Until we can increase our emotional intelligence as a general society, it will be very hard to have a reasonable discussion that combines both emotion and facts (both which are valid to bring into the discussion).

In fact, I frequently speak to government services audiences these days. These are well-educated, smart, savvy people. As soon as I mention the word WIKI in a presentation I see many audience members start to squirm. I know what they are thinking. I've triggered one of the many media articles out there that highlights the bad dudes, identity stealers, hackers, and/or nutjobs out there that are waiting in the wings to jump on one of these projects and make their lives hell. Or they are even more worried about the opportunistically litigious types who will see something a nutjob leaves on a wiki and, because it is on a government sanctioned webpage, they will run to the closest lawyer to claim damages. Or something.

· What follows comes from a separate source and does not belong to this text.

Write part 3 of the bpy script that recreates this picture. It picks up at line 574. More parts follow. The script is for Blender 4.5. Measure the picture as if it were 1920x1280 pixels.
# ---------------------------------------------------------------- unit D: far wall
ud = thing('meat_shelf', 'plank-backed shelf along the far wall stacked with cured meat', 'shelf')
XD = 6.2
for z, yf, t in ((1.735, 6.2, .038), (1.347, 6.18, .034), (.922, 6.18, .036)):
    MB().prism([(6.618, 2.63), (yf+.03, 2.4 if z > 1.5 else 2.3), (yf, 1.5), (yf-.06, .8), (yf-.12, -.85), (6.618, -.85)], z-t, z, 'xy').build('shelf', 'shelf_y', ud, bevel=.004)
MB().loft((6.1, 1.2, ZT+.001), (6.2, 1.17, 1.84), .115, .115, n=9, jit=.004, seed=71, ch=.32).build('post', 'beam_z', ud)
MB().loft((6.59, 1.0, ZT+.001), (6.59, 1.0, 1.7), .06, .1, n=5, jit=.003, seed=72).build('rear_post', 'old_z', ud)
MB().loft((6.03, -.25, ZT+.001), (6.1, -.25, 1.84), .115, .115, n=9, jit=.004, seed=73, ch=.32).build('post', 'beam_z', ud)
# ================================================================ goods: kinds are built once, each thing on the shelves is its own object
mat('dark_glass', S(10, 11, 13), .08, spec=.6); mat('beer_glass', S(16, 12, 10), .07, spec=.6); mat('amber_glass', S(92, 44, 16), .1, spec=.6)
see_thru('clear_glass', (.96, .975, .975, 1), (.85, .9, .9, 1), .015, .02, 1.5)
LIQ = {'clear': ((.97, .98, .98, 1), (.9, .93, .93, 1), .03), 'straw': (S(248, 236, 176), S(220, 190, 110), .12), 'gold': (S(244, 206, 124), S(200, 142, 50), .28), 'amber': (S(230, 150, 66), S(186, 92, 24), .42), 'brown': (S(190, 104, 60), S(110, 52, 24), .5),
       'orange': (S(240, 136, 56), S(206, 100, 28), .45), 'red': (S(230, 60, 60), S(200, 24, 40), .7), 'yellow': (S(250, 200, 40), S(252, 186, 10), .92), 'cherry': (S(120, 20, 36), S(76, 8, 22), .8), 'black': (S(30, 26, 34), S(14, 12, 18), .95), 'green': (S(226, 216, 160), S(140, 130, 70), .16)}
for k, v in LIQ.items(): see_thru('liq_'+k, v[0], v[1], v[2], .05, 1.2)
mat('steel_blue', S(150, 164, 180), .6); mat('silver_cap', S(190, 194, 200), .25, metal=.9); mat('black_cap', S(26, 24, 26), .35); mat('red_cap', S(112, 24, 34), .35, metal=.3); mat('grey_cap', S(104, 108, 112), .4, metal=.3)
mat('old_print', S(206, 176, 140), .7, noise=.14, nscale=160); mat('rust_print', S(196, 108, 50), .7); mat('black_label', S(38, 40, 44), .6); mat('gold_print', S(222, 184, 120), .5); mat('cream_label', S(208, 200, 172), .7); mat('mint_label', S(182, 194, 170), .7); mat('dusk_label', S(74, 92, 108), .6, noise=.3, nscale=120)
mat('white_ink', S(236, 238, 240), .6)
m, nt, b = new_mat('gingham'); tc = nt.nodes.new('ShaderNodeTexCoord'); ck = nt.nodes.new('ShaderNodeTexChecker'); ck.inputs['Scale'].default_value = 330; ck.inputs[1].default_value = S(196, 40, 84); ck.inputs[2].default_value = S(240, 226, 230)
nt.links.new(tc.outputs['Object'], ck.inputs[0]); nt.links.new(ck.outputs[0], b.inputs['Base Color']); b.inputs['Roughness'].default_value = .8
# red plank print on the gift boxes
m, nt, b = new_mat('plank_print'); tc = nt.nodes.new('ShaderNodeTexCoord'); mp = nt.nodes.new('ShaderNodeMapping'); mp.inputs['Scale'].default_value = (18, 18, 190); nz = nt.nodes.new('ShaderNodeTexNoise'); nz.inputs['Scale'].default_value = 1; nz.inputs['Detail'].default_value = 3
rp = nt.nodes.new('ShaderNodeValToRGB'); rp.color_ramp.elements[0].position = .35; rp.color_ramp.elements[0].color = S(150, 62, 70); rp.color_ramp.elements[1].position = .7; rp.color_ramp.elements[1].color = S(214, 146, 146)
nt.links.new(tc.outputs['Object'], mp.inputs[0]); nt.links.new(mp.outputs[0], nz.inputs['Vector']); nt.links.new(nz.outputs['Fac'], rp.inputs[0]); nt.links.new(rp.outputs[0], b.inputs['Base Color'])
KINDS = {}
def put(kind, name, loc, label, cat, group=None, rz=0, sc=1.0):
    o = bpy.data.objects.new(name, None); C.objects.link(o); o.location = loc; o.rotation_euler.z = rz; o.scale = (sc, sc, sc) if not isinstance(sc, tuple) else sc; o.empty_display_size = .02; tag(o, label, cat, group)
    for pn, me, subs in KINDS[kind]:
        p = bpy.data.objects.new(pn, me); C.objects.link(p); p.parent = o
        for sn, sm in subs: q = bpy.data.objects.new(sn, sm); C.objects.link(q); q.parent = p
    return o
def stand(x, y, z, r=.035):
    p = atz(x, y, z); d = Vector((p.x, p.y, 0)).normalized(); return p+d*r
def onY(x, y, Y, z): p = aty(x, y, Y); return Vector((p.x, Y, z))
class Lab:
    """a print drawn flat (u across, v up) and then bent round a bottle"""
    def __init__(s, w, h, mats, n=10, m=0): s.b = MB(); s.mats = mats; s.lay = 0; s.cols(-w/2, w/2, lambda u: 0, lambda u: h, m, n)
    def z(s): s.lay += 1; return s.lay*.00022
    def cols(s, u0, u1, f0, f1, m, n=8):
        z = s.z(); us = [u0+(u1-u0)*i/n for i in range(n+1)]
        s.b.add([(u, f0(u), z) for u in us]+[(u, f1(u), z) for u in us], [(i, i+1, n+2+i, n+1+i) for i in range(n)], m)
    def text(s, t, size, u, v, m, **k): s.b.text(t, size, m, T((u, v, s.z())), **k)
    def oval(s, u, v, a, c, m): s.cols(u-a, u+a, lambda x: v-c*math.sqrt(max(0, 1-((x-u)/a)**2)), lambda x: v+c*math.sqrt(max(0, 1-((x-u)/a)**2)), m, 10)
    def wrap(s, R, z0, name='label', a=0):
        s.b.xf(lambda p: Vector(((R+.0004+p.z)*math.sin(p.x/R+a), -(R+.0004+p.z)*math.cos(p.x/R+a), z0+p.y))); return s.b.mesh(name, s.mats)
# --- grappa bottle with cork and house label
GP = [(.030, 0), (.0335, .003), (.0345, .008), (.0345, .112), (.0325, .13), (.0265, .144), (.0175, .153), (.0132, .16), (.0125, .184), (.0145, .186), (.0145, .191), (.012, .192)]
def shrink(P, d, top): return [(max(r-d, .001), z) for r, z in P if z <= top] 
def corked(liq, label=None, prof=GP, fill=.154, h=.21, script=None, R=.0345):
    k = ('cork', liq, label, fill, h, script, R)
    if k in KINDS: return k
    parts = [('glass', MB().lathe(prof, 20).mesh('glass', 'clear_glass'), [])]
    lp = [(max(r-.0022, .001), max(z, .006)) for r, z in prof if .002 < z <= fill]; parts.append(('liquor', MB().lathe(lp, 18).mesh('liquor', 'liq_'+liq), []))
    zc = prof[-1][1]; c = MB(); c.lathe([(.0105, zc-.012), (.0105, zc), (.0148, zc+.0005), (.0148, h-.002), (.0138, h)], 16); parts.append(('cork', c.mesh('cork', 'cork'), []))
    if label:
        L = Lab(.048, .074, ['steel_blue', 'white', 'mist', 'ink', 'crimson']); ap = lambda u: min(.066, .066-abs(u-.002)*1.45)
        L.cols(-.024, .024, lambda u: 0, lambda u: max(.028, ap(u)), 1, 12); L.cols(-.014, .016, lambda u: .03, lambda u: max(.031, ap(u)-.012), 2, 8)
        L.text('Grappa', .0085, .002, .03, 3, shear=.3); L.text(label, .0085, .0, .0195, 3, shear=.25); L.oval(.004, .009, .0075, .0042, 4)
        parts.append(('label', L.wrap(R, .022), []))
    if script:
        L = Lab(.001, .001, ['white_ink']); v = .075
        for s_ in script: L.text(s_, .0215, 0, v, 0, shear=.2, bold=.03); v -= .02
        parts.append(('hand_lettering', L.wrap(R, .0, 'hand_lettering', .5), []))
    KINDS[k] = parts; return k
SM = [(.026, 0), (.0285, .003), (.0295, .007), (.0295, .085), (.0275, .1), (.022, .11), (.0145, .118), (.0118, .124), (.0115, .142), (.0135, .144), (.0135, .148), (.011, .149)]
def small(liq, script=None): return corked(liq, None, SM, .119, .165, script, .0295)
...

I don't mean to jest...especially because these bad dudes, identity stealers, hackers, nutjobs and opportunistic litigious types DO exist. They exist and their existence threatens the rest of our freedom (some limbic hijacking of my own...). However, the FEAR of these negative characters is FAR WORSE than the actual threat. I'll spare you from statistics and research here because, of course, it doesn't matter. What matters is that nobody wants their project or their wiki to be the victim of any one of these bozos and naming all of the advantages to being open to the 95% of amazing people out there that will make the world a generally better place wouldn't matter because even if that threat is 1% that person is SURE that s/he is in that number. I've named the problems. The solutions? I have a few suggestions:

  1. Bring emotional intelligence and social intelligence back into our kids' education
  2. Take the media to task for articles that perpetuate the negative stories about the internet; in fact, take the media to task for hyperbolizing scary, bad, freaky things in general
  3. When you see someone behaving in a way that bullies, performs criminal acts and/or takes advantages of others online, DO SOMETHING.
  4. When you witness limbic hi-jack, name it. Do it in a way that doesn't dismiss or devalue the emotional reaction, but points out gently that the person is being manipulated emotionally. (this may be a dangerous, fruitless idea, but I'm willing to try it)
  5. Spend more time with people who don't share your view of the world to understand all sides of the arguments. Pure logic is not the answer, either.
  6. Try to empathize with someone who is experiencing a limbic hi-jack and see the argument from their side. Acknowledge the fear. Think about what could possibly diffuse it other than stats and research. A personal story?
  7. Generally get in touch with your emotional intelligence. The uber logical approach doesn't encompass the complexity of human issues no matter what the stats say.

That's not the extent of it, but those are some pretty long term projects that we can start tackling on a daily basis. Either way, in order for us to move forward, we need a joining of our heads and hearts...from all sides of the argument.